(begin)

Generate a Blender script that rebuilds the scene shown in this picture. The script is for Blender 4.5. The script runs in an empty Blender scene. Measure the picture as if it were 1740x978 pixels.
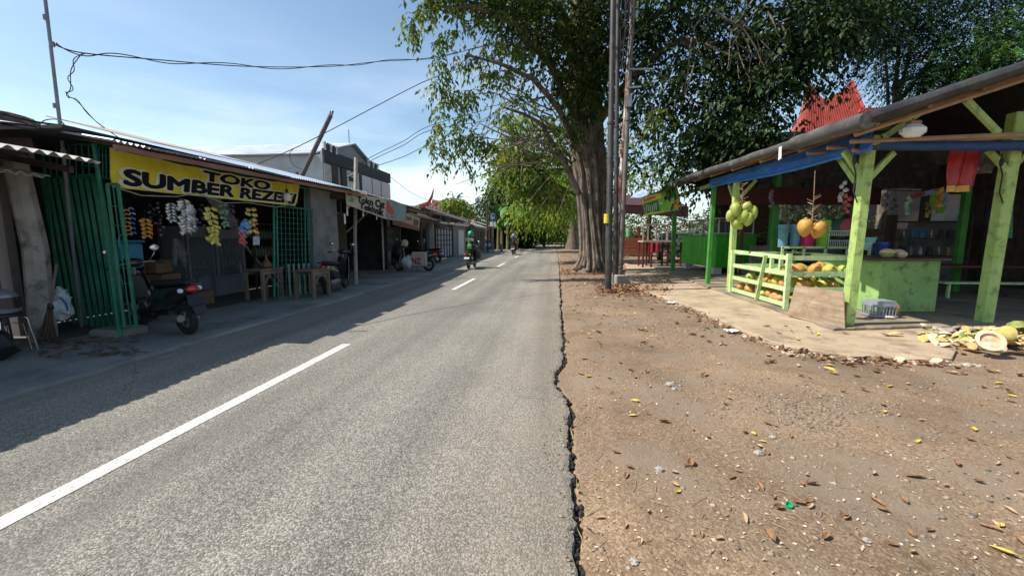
import bpy, math, random
import numpy as np
from mathutils import Vector, Matrix, noise
R_ = math.radians
random.seed(7)
sc = bpy.context.scene
COL = sc.collection

# ------------------------------------------------------------------ camera
CAM_H = 1.45
FPX = 700.0                                   # focal length in photo pixels (photo is 1740 wide)
_n = math.sqrt(.1**2 + .1229**2 + 1)
YAW, PITCH = math.asin(.1/_n), math.atan(.1229)
CR = Vector((math.cos(YAW), math.sin(YAW), 0))
CF = Vector((-math.sin(YAW)*math.cos(PITCH), math.cos(YAW)*math.cos(PITCH), -math.sin(PITCH)))
CU = CR.cross(CF)
cam = bpy.data.cameras.new('camera')
cam.sensor_width = 36; cam.lens = 36*FPX/1740
cam.clip_start = .05; cam.clip_end = 2000
camo = bpy.data.objects.new('camera', cam); COL.objects.link(camo)
m3 = Matrix((CR, CU, -CF)).transposed()
camo.matrix_world = Matrix.Translation((0, 0, CAM_H)) @ m3.to_4x4()
sc.camera = camo

# ------------------------------------------------------------------ sky, sun, exposure
SUN_EL = R_(51)
SH = Vector((.976, .217))                        # direction the shadows fall on the ground
w = bpy.data.worlds.new('World'); sc.world = w; w.use_nodes = True
nt = w.node_tree; nt.nodes.clear()
out = nt.nodes.new('ShaderNodeOutputWorld'); bg = nt.nodes.new('ShaderNodeBackground')
sky = nt.nodes.new('ShaderNodeTexSky'); sky.sky_type = 'NISHITA'; sky.sun_disc = False
sky.sun_elevation = SUN_EL; sky.sun_rotation = math.atan2(-SH.x, -SH.y) % (2*math.pi)
sky.air_density = 1.0; sky.dust_density = 1.2; sky.ozone_density = 1.0; sky.altitude = 50
tc = nt.nodes.new('ShaderNodeTexCoord')
mp = nt.nodes.new('ShaderNodeMapping'); mp.inputs['Scale'].default_value = (1.2, 1.2, 5.5)
nz = nt.nodes.new('ShaderNodeTexNoise'); nz.inputs['Scale'].default_value = 1.5; nz.inputs['Detail'].default_value = 7; nz.inputs['Roughness'].default_value = .55
rp = nt.nodes.new('ShaderNodeValToRGB'); rp.color_ramp.elements[0].position = .42; rp.color_ramp.elements[1].position = .84
sep = nt.nodes.new('ShaderNodeSeparateXYZ')
hz = nt.nodes.new('ShaderNodeMapRange'); hz.inputs[1].default_value = .02; hz.inputs[2].default_value = .42; hz.inputs[3].default_value = 1.0; hz.inputs[4].default_value = .0
mu = nt.nodes.new('ShaderNodeMath'); mu.operation = 'MULTIPLY'
mix = nt.nodes.new('ShaderNodeMixRGB'); mix.inputs[2].default_value = (8.6, 9.2, 9.9, 1)
L = nt.links.new
L(tc.outputs['Generated'], mp.inputs[0]); L(mp.outputs[0], nz.inputs['Vector']); L(nz.outputs['Fac'], rp.inputs[0])
L(tc.outputs['Generated'], sep.inputs[0]); L(sep.outputs['Z'], hz.inputs[0])
L(rp.outputs[0], mu.inputs[0]); L(hz.outputs[0], mu.inputs[1]); L(mu.outputs[0], mix.inputs[0])
tn = nt.nodes.new('ShaderNodeMixRGB'); tn.blend_type = 'MULTIPLY'; tn.inputs[0].default_value = 1; tn.inputs[2].default_value = (1.0, 1.07, 1.04, 1)
L(sky.outputs[0], tn.inputs[1]); L(tn.outputs[0], mix.inputs[1]); L(mix.outputs[0], bg.inputs[0]); L(bg.outputs[0], out.inputs[0])
bg.inputs[1].default_value = .122
sl = bpy.data.lights.new('sun', 'SUN'); sl.energy = 4.8; sl.angle = R_(.5); sl.color = (1, .94, .84)
so = bpy.data.objects.new('sun', sl); COL.objects.link(so)
sd = Vector((SH.x*math.cos(SUN_EL), SH.y*math.cos(SUN_EL), -math.sin(SUN_EL)))
so.rotation_euler = sd.to_track_quat('-Z', 'Y').to_euler(); so.location = (-20, -15, 30)
sc.view_settings.view_transform = 'Standard'; sc.view_settings.look = 'None'
sc.view_settings.gamma = 1; sc.view_settings.exposure = .52
sc.cycles.max_bounces = 6; sc.cycles.transparent_max_bounces = 8

# ------------------------------------------------------------------ survey: photo pixel -> place
def _ray(px, py):
    return CF + CR*((px-870)/FPX) + CU*((489-py)/FPX)
def at(px, py, X=None, Y=None, Z=None):
    d = _ray(px, py)
    if X is not None: t = X/d.x
    elif Y is not None: t = Y/d.y
    else: t = (Z-CAM_H)/d.z
    return Vector((t*d.x, t*d.y, CAM_H+t*d.z))
def gr(px, py, z=0): return at(px, py, Z=z)
def yx(px, X): return at(px, 400, X=X).y       # depth at which pixel column px meets the plane x = X

# ------------------------------------------------------------------ materials
_M = {}
def mat(name, col, rough=.75, var=.18, scale=6, col2=None, fac=(.35, .68), bump=0, bscale=None, metal=0, detail=5, stretch=(1,1,1), spec=.5, coat=0, coord='Object', dirt=0, dirtcol=(.05,.04,.03), dscale=3):
    if name in _M: return _M[name]
    m = bpy.data.materials.new(name); m.use_nodes = True; t = m.node_tree; b = t.nodes['Principled BSDF']
    b.inputs['Roughness'].default_value = rough; b.inputs['Metallic'].default_value = metal
    b.inputs['Specular IOR Level'].default_value = spec; b.inputs['Coat Weight'].default_value = coat
    c = t.nodes.new('ShaderNodeTexCoord'); mp = t.nodes.new('ShaderNodeMapping'); mp.inputs['Scale'].default_value = stretch
    t.links.new(c.outputs[coord], mp.inputs[0])
    n = t.nodes.new('ShaderNodeTexNoise'); n.inputs['Scale'].default_value = scale; n.inputs['Detail'].default_value = detail; n.inputs['Roughness'].default_value = .62
    t.links.new(mp.outputs[0], n.inputs['Vector'])
    r = t.nodes.new('ShaderNodeValToRGB'); e = r.color_ramp.elements
    e[0].position, e[1].position = fac
    if col2 is None:
        e[0].color = tuple(max(0, x*(1-var)) for x in col)+(1,); e[1].color = tuple(min(1, x*(1+var)) for x in col)+(1,)
    else:
        e[0].color = tuple(col)+(1,); e[1].color = tuple(col2)+(1,)
    t.links.new(n.outputs['Fac'], r.inputs[0]); last = r.outputs[0]
    if dirt:
        n2 = t.nodes.new('ShaderNodeTexNoise'); n2.inputs['Scale'].default_value = dscale; n2.inputs['Detail'].default_value = 8; n2.inputs['Roughness'].default_value = .7
        t.links.new(c.outputs[coord], n2.inputs['Vector'])
        r2 = t.nodes.new('ShaderNodeValToRGB'); r2.color_ramp.elements[0].position = .5; r2.color_ramp.elements[1].position = .68
        r2.color_ramp.elements[1].color = (dirt, dirt, dirt, 1)
        t.links.new(n2.outputs['Fac'], r2.inputs[0])
        mx = t.nodes.new('ShaderNodeMixRGB'); mx.inputs[2].default_value = tuple(dirtcol)+(1,)
        t.links.new(r2.outputs[0], mx.inputs[0]); t.links.new(last, mx.inputs[1]); last = mx.outputs[0]
    t.links.new(last, b.inputs['Base Color'])
    if bump:
        bn = t.nodes.new('ShaderNodeTexNoise'); bn.inputs['Scale'].default_value = bscale or scale*3; bn.inputs['Detail'].default_value = 6
        t.links.new(mp.outputs[0], bn.inputs['Vector'])
        bp = t.nodes.new('ShaderNodeBump'); bp.inputs['Strength'].default_value = bump; bp.inputs['Distance'].default_value = .02
        t.links.new(bn.outputs['Fac'], bp.inputs['Height']); t.links.new(bp.outputs[0], b.inputs['Normal'])
    _M[name] = m; return m

def leafmat(name, cols, trans=.35, rough=.62):
    """leaf colour chosen per leaf from the stored random number 'tint'"""
    if name in _M: return _M[name]
    m = bpy.data.materials.new(name); m.use_nodes = True; t = m.node_tree; t.nodes.clear()
    o = t.nodes.new('ShaderNodeOutputMaterial'); b = t.nodes.new('ShaderNodeBsdfPrincipled'); tr = t.nodes.new('ShaderNodeBsdfTranslucent'); mx = t.nodes.new('ShaderNodeMixShader')
    a = t.nodes.new('ShaderNodeAttribute'); a.attribute_name = 'tint'
    r = t.nodes.new('ShaderNodeValToRGB'); r.color_ramp.elements[0].color = tuple(cols[0])+(1,); r.color_ramp.elements[1].color = tuple(cols[-1])+(1,)
    for i, c in enumerate(cols[1:-1]):
        e = r.color_ramp.elements.new((i+1)/(len(cols)-1)); e.color = tuple(c)+(1,)
    t.links.new(a.outputs['Fac'], r.inputs[0]); t.links.new(r.outputs[0], b.inputs['Base Color'])
    h = t.nodes.new('ShaderNodeHueSaturation'); h.inputs['Hue'].default_value = .47; h.inputs['Value'].default_value = 1.5
    t.links.new(r.outputs[0], h.inputs['Color']); t.links.new(h.outputs[0], tr.inputs[0])
    b.inputs['Specular IOR Level'].default_value = .25; b.inputs['Roughness'].default_value = rough; mx.inputs[0].default_value = trans
    t.links.new(b.outputs[0], mx.inputs[1]); t.links.new(tr.outputs[0], mx.inputs[2]); t.links.new(mx.outputs[0], o.inputs[0])
    _M[name] = m; return m

def glass(name, col=(.75,.8,.8), rough=.05, alpha=.25):
    if name in _M: return _M[name]
    m = bpy.data.materials.new(name); m.use_nodes = True; t = m.node_tree; b = t.nodes['Principled BSDF']
    b.inputs['Base Color'].default_value = tuple(col)+(1,); b.inputs['Roughness'].default_value = rough; b.inputs['Alpha'].default_value = alpha
    _M[name] = m; return m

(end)

### [Directive]
Copy down every line of the material above that includes the string "scene".

### [Exercise response]
Generate a Blender script that rebuilds the scene shown in this picture. The script is for Blender 4.5. The script runs in an empty Blender scene. Measure the picture as if it were 1740x978 pixels.
sc = bpy.context.scene